An abandoned cemetery is turning into a classroom for middle-schoolers at the Sharon Academy in the Upper Valley. They’re mapping the grave sites, researching the people buried there, and creating a website for genealogists who might not be able to visit the plots in person.
The project is spurring the students’ interest in local history.
"It's very interesting to look at how well preserved the gravestones are. The people who made them really cared a lot about them." - Wright Frost, eighth grader, The Sharon Academy
On a crisp sunny fall day, about 30 young investigators arrive in a caravan of cars at an old, hard-to-find cemetery in a stand of trees just off Route 132. In fact, it's so out of the way that the lead chaperone misses the turn the first time.
As the students scramble into the thick woods with blankets and lunches, some gather at one prominent headstone. That's where their social studies teacher, Andrew Lane, passes out clipboards holding spreadsheet forms. He explains how to stretch pink tape to mark lines of graves for what will become a digital map, and then collect information from each headstone. Some are hard to see, and even harder to decipher.

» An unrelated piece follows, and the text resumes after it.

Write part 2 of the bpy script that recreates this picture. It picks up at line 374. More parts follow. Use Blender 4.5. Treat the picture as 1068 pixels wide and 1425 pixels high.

“Okay, everyone should be following along where you fill it in, okay?” he calls as an eager group straggles up a hill.
“So column four, row one, okay? Death date, August 8, 1854…age at death, what did it say…85 years, one month... Can you do the math, so then you’d have to do backwards math,” he tells them.
This cemetery project taps into math as well as history, and it even crosses into two other academic subjects.
Marcy Innes teaches English and art at the middle school.
She wants the kids to pay close attention, maybe make some rubbings of the inscriptions and carved pictures on these ancient stones including weeping willows and angels.
“Because that’s something we can do in art; we can learn about some of the funerary images, because that was the earliest form of American art," Innes explains.
This is an early cemetery, with graves dating from about 1782 to around 1903. One goal of this project is to figure out when this part of Sharon, known as the Day District, was in its heyday—that is, when the largest number of people were buried here.
Taylor Lyman and Jasmin Johnson are cousins in the eighth grade. Taylor figures some of her most distant forbears are right under her feet.
“Definitely, I mean if we’re ninth-generation Vermonters and like, this place is around that time, and we live in Sharon… this most likely has a lot of ancestors here,” she says, setting off with her clipboard to a cluster of granite monuments.
Some of the young historians are surprised at how long people lived in the 18th century—sometimes into their 80s and 90s, if they were not women who died in childbirth.
Eight-grader Wright Frost is learning from the graves about how Vermont was settled by foreign-born colonists. Some fought in the Revolutionary War.
“Also it’s very interesting to look at how well preserved the gravestones are,” he says.
“The people who made them really cared a lot about them. It was important to them that their family member got a good burial.”
And now these precious family histories will not be lost in the undergrowth of a long forgotten burial ground. When the kids build a website, the local historical society will have a new way to tell the story of post-colonial life and death in this rural community.